A RELAXATION of Sunday trading laws could encourage more people to go to church, according to a Bury MP.

David Nuttall, MP for Bury North, called on a liberalisation of the laws, which restrict the opening hours of larger stores to a maximum of six hours.

He was one of the backbench Conservative MPs to propose additions to the Deregulation Bill, which Labour and the government have said they will not support.

Speaking after the debate in the House of Commons last week, Mr Nuttall said: “In this day and age, the current laws are indefensible.

“The church must encourage people to attend. People already have to make a choice whether to do something else or go to church, and that will be no different.
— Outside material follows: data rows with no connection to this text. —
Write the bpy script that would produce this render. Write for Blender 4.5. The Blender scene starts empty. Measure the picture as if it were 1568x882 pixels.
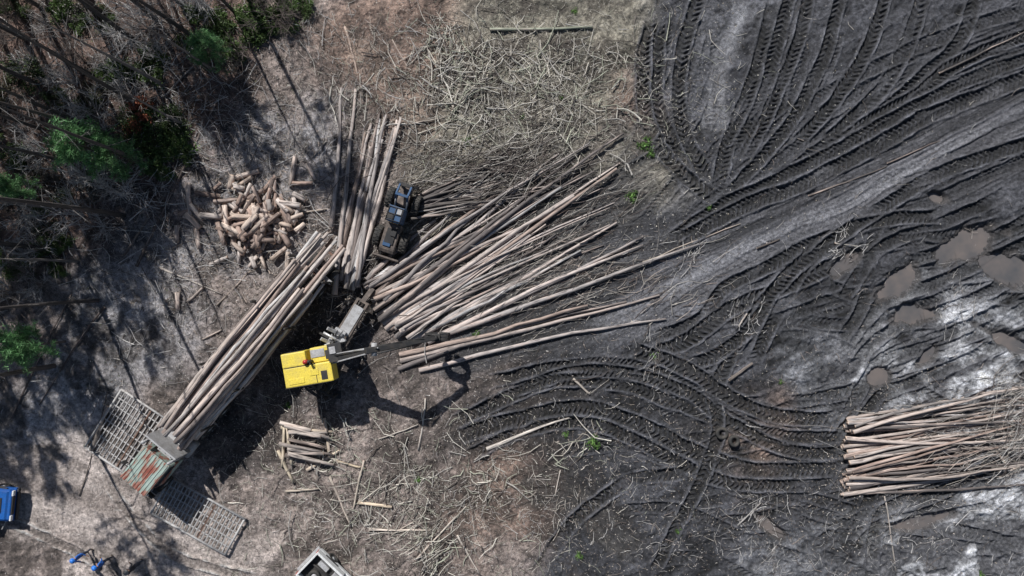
import bpy, bmesh, math, random
import numpy as np
from mathutils import Vector, Matrix, Euler
random.seed(7); rng=np.random.default_rng(7)
S=0.04; H=42.4; CX,CY=784.,441.
def W(px,py,z=0.):
    f=(H-z)/H
    return Vector(((px-CX)*S*f,(CY-py)*S*f,z))
scene=bpy.context.scene
# ------------------------------------------------------------------ noise
def _h(ix,iy,seed):
    h=(ix*374761393+iy*668265263+seed*144269504)&0xffffffff
    h=((h^(h>>13))*1274126177)&0xffffffff
    h=h^(h>>16)
    return (h&0xffffff)/float(0xffffff)
def vn(x,y,seed):
    fx=np.floor(x);fy=np.floor(y);ix=fx.astype(np.int64);iy=fy.astype(np.int64)
    tx=x-fx;ty=y-fy;tx=tx*tx*(3-2*tx);ty=ty*ty*(3-2*ty)
    a=_h(ix,iy,seed);b=_h(ix+1,iy,seed);c=_h(ix,iy+1,seed);d=_h(ix+1,iy+1,seed)
    return (a*(1-tx)+b*tx)*(1-ty)+(c*(1-tx)+d*tx)*ty
def fbm(x,y,sc,octv,seed):
    r=0;a=1.;t=0
    for i in range(octv):
        ca,sa=math.cos(i*1.1),math.sin(i*1.1)
        r=r+a*vn((x*ca-y*sa)/sc+17.3*i,(x*sa+y*ca)/sc-9.1*i,seed+i*13);t+=a;a*=.55;sc*=.5
    return r/t
def sst(a,b,x):
    t=np.clip((x-a)/(b-a),0,1);return t*t*(3-2*t)
# ------------------------------------------------------------------ materials
def newmat(name):
    m=bpy.data.materials.new(name);m.use_nodes=True
    nt=m.node_tree;b=nt.nodes['Principled BSDF'];return m,nt,b
def ramp(nt,fac,stops):
    r=nt.nodes.new('ShaderNodeValToRGB');e=r.color_ramp.elements
    while len(e)<len(stops): e.new(.5)
    for i,(p,c) in enumerate(stops):
        e[i].position=p;e[i].color=(c[0],c[1],c[2],1) if hasattr(c,'__len__') else (c,c,c,1)
    nt.links.new(fac,r.inputs[0]);return r.outputs[0]
def noise(nt,vec,scale,detail=4,rough=.6):
    n=nt.nodes.new('ShaderNodeTexNoise');n.inputs['Scale'].default_value=scale
    n.inputs['Detail'].default_value=detail;n.inputs['Roughness'].default_value=rough
    if vec is not None: nt.links.new(vec,n.inputs['Vector'])
    return n.outputs[0]
def mul(nt,a,b,mode='MULTIPLY',fac=1.):
    m=nt.nodes.new('ShaderNodeMix');m.data_type='RGBA';m.blend_type=mode
    if isinstance(fac,float): m.inputs[0].default_value=fac
    else: nt.links.new(fac,m.inputs[0])
    for s,i in ((a,6),(b,7)):
        if isinstance(s,tuple): m.inputs[i].default_value=(*s,1)
        else: nt.links.new(s,m.inputs[i])
    return m.outputs[2]
def bump(nt,b,h,strength,dist):
    n=nt.nodes.new('ShaderNodeBump');n.inputs['Strength'].default_value=strength;n.inputs['Distance'].default_value=dist
    nt.links.new(h,n.inputs['Height']);nt.links.new(n.outputs[0],b.inputs['Normal'])
def attr(nt,name):
    a=nt.nodes.new('ShaderNodeAttribute');a.attribute_name=name;return a
def paint(name,col,rough=.5,metal=0.,dirt=.35,dcol=(.12,.1,.08),dscale=2.5):
    m,nt,b=newmat(name);tc=nt.nodes.new('ShaderNodeTexCoord').outputs['Object']
    n1=noise(nt,tc,dscale,6,.7);f=ramp(nt,n1,[(.45,0.),(.7,dirt)])
    n2=noise(nt,tc,14,3);v=ramp(nt,n2,[(.3,.75),(.7,1.1)])
    c=mul(nt,col,v);c=mul(nt,c,dcol,'MIX',f)
    nt.links.new(c,b.inputs['Base Color']);b.inputs['Roughness'].default_value=rough;b.inputs['Metallic'].default_value=metal
    bump(nt,b,n2,.15,.02);return m
def leafmat(name):
    m,nt,b=newmat(name);a=attr(nt,'Col');nt.links.new(a.outputs[0],b.inputs['Base Color'])
    b.inputs['Roughness'].default_value=.55
    t=nt.nodes.new('ShaderNodeBsdfTranslucent');nt.links.new(a.outputs[0],t.inputs[0])
    mx=nt.nodes.new('ShaderNodeMixShader');mx.inputs[0].default_value=.3
    nt.links.new(b.outputs[0],mx.inputs[1]);nt.links.new(t.outputs[0],mx.inputs[2])
    nt.links.new(mx.outputs[0],nt.nodes['Material Output'].inputs[0]);return m
def barkmat(name,lo=.35,hi=1.25,sc=1.,peel=.6):
    m,nt,b=newmat(name);a=attr(nt,'Col');tc=attr(nt,'tc').outputs[1]
    mp=nt.nodes.new('ShaderNodeMapping');mp.inputs['Scale'].default_value=(.9*sc,7,7);nt.links.new(tc,mp.inputs[0])
    n=noise(nt,mp.outputs[0],1.3,5,.7);v=ramp(nt,n,[(.3,lo),(.48,.85),(.7,hi)])
    c=mul(nt,a.outputs[0],v)
    n2=noise(nt,mp.outputs[0],.5,3,.6);f=ramp(nt,n2,[(.55,0.),(.62,peel)])
    c=mul(nt,c,(.60,.48,.42),'MIX',f)
    f2=ramp(nt,noise(nt,mp.outputs[0],.8,4,.7),[(.55,0.),(.62,.8)])
    c=mul(nt,c,(.07,.06,.06),'MIX',f2)
    nt.links.new(c,b.inputs['Base Color']);b.inputs['Roughness'].default_value=.85
    bump(nt,b,n,.6,.04);return m
M_log=barkmat('log_bark',.3,1.4);M_trunk=barkmat('tree_bark',.4,1.2,1.,.1)
def simpleattr(name,rough=.85):
    m,nt,b=newmat(name);a=attr(nt,'Col');n=noise(nt,nt.nodes.new('ShaderNodeTexCoord').outputs['Object'],9,3)
    nt.links.new(mul(nt,a.outputs[0],ramp(nt,n,[(.3,.6),(.7,1.2)])),b.inputs['Base Color']);b.inputs['Roughness'].default_value=rough;return m
M_stick=simpleattr('dead_wood')
M_leaf=leafmat('foliage')
m,nt,b=newmat('cut_wood');tc=nt.nodes.new('ShaderNodeTexCoord').outputs['Object']
nt.links.new(ramp(nt,noise(nt,tc,12,3),[(.3,(.50,.33,.24)),(.7,(.80,.66,.55))]),b.inputs['Base Color']);b.inputs['Roughness'].default_value=.8;M_cut=m
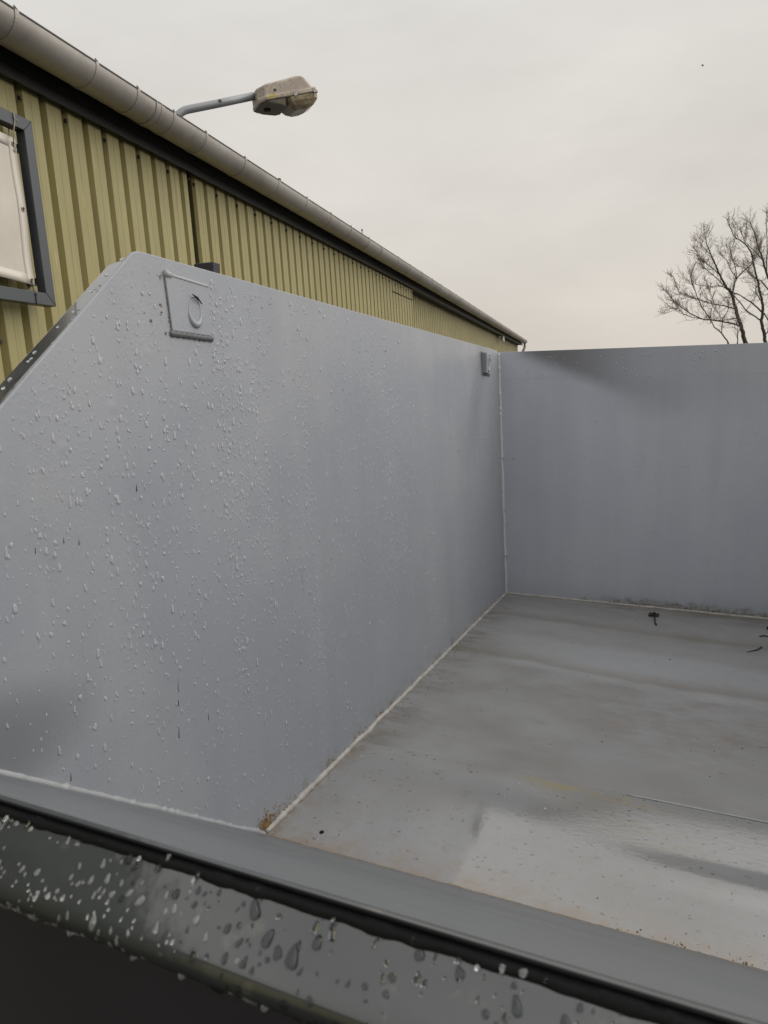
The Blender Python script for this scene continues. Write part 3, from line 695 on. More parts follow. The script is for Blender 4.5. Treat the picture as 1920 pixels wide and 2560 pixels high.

“But if shops were allowed to stay open longer, then people would perhaps feel more able to go to church, and then have the rest of the day to go shopping.”

Mr Nuttall, who is a church warden at St Anne’s Church in Tottington, called for either a repeal of the Sunday Trading Laws Act 1994, an extension of trading hours on Sundays or a temporary suspension of restrictions during the Commonwealth Games in Glasgow this summer.

A temporary suspension of the laws was introduced during the 2012 Olympic Games in London.

Earlier in the debate, Conservative MP Philip Davies said that the current situation means that people are forced to shop at the supermarkets’ smaller stores, in comparison to their bigger, cheaper stores.

However Solicitor General Oliver Heald said there were no plans to change the current laws, despite its success at the Olympics.

He said: “The interests of smaller retailers, the working hours of employees, the effect of extra lorry traffic and the need to have some family day consideration lead the government to the view that the current balance does not need changing, although it was for the Olympics, and very successfully so.”